** begin Entries supplied **
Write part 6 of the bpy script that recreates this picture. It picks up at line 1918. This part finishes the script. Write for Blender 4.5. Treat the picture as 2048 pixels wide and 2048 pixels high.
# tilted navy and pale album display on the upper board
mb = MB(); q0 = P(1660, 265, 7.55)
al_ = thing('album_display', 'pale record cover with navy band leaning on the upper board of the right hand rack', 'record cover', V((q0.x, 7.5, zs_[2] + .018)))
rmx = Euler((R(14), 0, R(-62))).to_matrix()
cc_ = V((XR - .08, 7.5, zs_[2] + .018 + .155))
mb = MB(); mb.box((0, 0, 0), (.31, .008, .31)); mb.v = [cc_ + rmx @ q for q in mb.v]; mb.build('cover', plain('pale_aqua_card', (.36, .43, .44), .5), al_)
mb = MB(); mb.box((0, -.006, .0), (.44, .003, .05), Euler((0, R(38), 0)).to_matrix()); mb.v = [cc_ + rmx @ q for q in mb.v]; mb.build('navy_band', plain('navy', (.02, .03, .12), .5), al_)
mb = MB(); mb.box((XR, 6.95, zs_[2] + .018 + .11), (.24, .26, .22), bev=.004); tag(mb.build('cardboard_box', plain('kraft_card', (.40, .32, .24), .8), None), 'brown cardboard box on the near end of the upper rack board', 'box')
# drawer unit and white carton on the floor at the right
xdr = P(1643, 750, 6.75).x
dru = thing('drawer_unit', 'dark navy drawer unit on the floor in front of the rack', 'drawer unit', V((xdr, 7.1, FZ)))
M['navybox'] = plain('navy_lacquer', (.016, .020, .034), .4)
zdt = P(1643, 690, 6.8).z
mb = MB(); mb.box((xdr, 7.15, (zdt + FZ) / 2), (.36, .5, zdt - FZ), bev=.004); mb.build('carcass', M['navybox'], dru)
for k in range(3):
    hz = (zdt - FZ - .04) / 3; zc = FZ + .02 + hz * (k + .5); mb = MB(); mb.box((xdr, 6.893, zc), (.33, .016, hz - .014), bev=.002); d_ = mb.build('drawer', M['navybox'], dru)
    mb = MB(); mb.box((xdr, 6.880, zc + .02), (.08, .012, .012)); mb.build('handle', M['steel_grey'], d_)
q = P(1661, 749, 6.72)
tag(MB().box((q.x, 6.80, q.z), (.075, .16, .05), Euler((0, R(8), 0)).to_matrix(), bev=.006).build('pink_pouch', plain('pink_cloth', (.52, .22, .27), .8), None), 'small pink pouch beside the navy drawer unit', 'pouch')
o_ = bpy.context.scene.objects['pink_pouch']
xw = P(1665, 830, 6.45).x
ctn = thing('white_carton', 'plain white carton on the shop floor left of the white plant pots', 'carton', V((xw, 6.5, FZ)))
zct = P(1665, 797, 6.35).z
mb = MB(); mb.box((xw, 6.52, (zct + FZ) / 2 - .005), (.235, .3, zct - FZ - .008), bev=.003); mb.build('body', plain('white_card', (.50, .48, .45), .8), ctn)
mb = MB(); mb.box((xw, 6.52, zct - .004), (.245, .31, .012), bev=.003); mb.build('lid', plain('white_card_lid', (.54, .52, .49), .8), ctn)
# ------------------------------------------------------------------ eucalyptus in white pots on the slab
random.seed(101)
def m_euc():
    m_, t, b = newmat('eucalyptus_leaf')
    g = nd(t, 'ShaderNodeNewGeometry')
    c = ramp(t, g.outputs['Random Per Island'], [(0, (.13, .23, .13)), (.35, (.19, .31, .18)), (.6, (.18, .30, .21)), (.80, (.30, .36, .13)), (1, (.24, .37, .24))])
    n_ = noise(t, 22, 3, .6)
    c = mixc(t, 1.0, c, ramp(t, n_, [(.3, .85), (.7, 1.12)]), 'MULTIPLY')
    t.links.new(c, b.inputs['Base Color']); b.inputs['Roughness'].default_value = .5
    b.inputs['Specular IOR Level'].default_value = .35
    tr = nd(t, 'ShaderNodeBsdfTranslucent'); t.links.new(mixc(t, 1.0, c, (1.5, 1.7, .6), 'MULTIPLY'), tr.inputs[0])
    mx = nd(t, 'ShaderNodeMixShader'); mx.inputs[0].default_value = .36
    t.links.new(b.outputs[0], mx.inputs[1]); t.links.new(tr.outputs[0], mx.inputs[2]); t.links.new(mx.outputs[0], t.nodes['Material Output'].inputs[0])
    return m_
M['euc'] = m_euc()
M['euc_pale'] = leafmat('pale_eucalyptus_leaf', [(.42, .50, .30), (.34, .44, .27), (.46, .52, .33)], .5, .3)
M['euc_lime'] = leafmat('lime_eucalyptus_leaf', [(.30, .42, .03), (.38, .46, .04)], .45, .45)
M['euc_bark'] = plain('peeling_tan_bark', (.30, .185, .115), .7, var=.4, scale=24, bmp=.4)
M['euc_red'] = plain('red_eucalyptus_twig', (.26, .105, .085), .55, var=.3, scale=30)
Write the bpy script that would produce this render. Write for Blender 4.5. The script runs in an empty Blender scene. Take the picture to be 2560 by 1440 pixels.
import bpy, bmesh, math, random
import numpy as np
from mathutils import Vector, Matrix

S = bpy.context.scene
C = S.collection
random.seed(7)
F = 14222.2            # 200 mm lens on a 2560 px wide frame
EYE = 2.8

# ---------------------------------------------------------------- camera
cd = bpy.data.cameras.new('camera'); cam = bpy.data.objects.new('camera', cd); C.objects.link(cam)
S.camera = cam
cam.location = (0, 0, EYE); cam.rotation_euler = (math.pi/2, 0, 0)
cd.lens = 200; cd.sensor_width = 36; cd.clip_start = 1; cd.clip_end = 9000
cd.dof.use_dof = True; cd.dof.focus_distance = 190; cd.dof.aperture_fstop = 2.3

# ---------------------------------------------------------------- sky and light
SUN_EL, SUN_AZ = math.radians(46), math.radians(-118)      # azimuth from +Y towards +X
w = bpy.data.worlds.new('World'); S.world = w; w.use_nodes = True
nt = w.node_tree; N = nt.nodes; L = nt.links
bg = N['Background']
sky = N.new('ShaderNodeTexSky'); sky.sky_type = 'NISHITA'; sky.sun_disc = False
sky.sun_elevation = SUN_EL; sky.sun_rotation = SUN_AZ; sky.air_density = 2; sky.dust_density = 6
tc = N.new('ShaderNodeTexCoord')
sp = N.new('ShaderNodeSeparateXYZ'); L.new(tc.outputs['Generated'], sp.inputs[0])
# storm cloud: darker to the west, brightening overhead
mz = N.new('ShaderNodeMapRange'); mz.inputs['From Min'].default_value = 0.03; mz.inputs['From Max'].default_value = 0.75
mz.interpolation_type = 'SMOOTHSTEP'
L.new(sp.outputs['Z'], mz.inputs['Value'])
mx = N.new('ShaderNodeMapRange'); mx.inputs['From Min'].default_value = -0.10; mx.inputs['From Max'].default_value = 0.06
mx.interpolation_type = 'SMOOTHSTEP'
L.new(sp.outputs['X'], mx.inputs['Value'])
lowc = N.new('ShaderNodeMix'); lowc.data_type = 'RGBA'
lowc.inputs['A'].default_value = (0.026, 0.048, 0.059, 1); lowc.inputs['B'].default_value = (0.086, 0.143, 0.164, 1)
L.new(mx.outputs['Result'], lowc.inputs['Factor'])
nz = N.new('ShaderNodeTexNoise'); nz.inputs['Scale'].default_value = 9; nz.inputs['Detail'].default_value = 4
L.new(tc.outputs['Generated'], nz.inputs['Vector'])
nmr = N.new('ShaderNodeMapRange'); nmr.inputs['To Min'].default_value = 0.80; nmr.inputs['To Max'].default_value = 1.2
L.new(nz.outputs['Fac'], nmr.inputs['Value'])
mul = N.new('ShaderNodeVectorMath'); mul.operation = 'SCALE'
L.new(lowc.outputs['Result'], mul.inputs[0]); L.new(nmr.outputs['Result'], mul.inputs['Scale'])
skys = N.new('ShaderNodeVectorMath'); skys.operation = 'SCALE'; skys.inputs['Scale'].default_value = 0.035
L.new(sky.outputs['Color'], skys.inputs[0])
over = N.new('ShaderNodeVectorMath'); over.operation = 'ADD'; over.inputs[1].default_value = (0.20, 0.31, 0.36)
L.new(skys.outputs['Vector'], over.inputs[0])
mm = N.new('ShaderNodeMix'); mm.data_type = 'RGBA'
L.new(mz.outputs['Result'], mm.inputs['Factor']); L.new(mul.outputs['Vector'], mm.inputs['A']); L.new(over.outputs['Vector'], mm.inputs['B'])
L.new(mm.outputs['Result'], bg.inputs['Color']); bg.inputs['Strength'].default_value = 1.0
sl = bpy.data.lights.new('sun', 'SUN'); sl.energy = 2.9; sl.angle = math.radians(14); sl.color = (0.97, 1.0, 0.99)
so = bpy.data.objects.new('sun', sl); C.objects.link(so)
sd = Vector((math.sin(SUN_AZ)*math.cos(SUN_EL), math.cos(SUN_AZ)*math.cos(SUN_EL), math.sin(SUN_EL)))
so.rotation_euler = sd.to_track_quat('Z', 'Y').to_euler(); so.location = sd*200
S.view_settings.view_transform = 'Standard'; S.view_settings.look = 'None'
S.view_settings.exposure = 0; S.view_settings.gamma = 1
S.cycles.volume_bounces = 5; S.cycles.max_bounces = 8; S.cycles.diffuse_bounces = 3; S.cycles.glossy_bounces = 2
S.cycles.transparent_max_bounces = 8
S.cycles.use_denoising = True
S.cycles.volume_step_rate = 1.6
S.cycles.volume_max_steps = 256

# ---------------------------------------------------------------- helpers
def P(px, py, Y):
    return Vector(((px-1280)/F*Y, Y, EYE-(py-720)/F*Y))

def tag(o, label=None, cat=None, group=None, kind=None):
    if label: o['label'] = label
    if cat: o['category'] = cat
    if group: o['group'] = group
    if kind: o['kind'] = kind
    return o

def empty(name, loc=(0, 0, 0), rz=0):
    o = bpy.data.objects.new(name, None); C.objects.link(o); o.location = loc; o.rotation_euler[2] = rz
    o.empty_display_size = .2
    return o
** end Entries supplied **
**Job:** The lines to extract from the data above begin with the line containing "Write the bpy" and end with the line containing "cd.dof.use_dof = True;". Extract them exactly, including both.

**Expected answer:**
Write the bpy script that would produce this render. Write for Blender 4.5. The script runs in an empty Blender scene. Take the picture to be 2560 by 1440 pixels.
import bpy, bmesh, math, random
import numpy as np
from mathutils import Vector, Matrix

S = bpy.context.scene
C = S.collection
random.seed(7)
F = 14222.2            # 200 mm lens on a 2560 px wide frame
EYE = 2.8

# ---------------------------------------------------------------- camera
cd = bpy.data.cameras.new('camera'); cam = bpy.data.objects.new('camera', cd); C.objects.link(cam)
S.camera = cam
cam.location = (0, 0, EYE); cam.rotation_euler = (math.pi/2, 0, 0)
cd.lens = 200; cd.sensor_width = 36; cd.clip_start = 1; cd.clip_end = 9000
cd.dof.use_dof = True; cd.dof.focus_distance = 190; cd.dof.aperture_fstop = 2.3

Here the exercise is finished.